17 thoughts on “TikTok is losing popularity among teens

  1. kahner

    but if you believe the supposed tiktok threat is real (though like kevin, i'm not even sure what critics contend the threat actually is), the fact it may be much less prominent in a decade doesn't really matter much.

  2. Salamander

    Now that elderly congressmen have gotten online, it's the opposite of cool (or whatever the expression for cool is this year -- maybe "cool" is the best description of just how totally out of it TikTok has become?)

  3. jambo

    I’ve just never understood the huge appeal. YouTube, Vines, Instagram, TikTok, who cares? It’s just a way to post videos online. What’s the big appeal of one vs another? You can essentially have the same content in any of them. Or whatever the next one to come along is. It just seems kind of ridiculous.

      1. Crissa

        Each platform serves content differently, and hence, has only some content that works in it.

        You can't, for instance, play a movie in TikTok, because they can't be that long. In fact, your instructional video needs to be quick enough or it'll be cut off.

        And traditionally, YouTube penalized videos that were shorter (because view time would be low) and channels which didn't update daily.

        So that shapes how content is... As does what aspect ratio the app is in, sound quality, etc.

    1. kaleberg

      A lot of the appeal is the sheer passivity. With Youtube, for example, you have to choose what to watch. There are recommendations and playlists, but you can't just head over to Youtube and just watch. Fire up TikTok, and you are watching a video, then the next video and so on. I gather you can tell TikTok to try something else, and it remembers what you like and don't like and provides an endless stream.

      If you believe Cory Doctorow's theory of enshittification, TikTok got its big lead by providing value to its users, but it may already be shifting to give more value to its customers, the advertisers. Young people may be checking out because of the rising ad mix and the algorithm no longer being about them. TikTok is basically doing so well because it is at an earlier stage of the enshittification cycle. According to the theory, TikTok will eventually have to screw its advertisers just as it is likely starting to screw its viewers, but that hasn't happened yet.

      1. Salamander

        Wow! That's frightening. I hate autoplay, and with autoselect and binge mode, it's even worse! In my opinion, at least; 160,000,000 American think I'm wrong and love, love, LOVE them some autoplay, autoselect, and binge.

  4. Larry Jones

    Young people may be checking out because of the rising ad mix and the algorithm no longer being about them.

    That, and the Millennials (i.e. the youngish parental generation) are getting involved, so The Kids will be moving on soon.

    1. painedumonde

      This was my stance from day one. Just let the Olds take any interest in their space and they'll vacate as sure as water is wet, the sky is up.

  5. brainscoop

    That's interesting. My main gripe with the "China will use TikTok to control teh kidz" thing is that if a significant fraction of videos it sent to users were to achieve some strategic objective rather than serve them the best crack available every time, it would undermine the appeal.
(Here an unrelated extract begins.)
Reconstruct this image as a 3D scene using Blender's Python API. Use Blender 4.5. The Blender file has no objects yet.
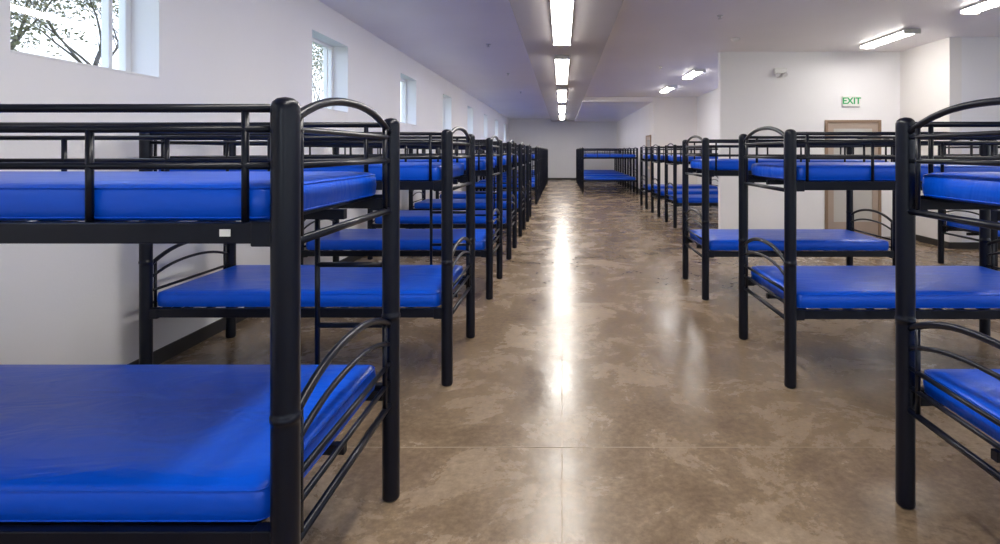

Maybe the kids got bored with the not-so-shiny-and-new social media platform, or maybe China did try to use it as feared and this is the result...

  6. kenalovell

    And the more China or anyone else tries to flood the app with political messages masquerading as news, the more kids will abandon it in search of some other app where they can have fun and be kids together.

  7. Jimm

    Kids aren't dummies, they know what they can do on Tiktok they can do on multiple platforms, and given China is a totalitarian country and rival to the US and Western world, that's the last thing most of them care to support (and never much thought about until it became a thing all the boring adults talk about, right or wrong they'll move on because it was never about Tiktok, but their own videos and pop culture).

  8. Special Newb

    Excellent then it will be easier to ban with less supporters.

    I think the main communication social media between teens and younger Zs is snapchat anyway.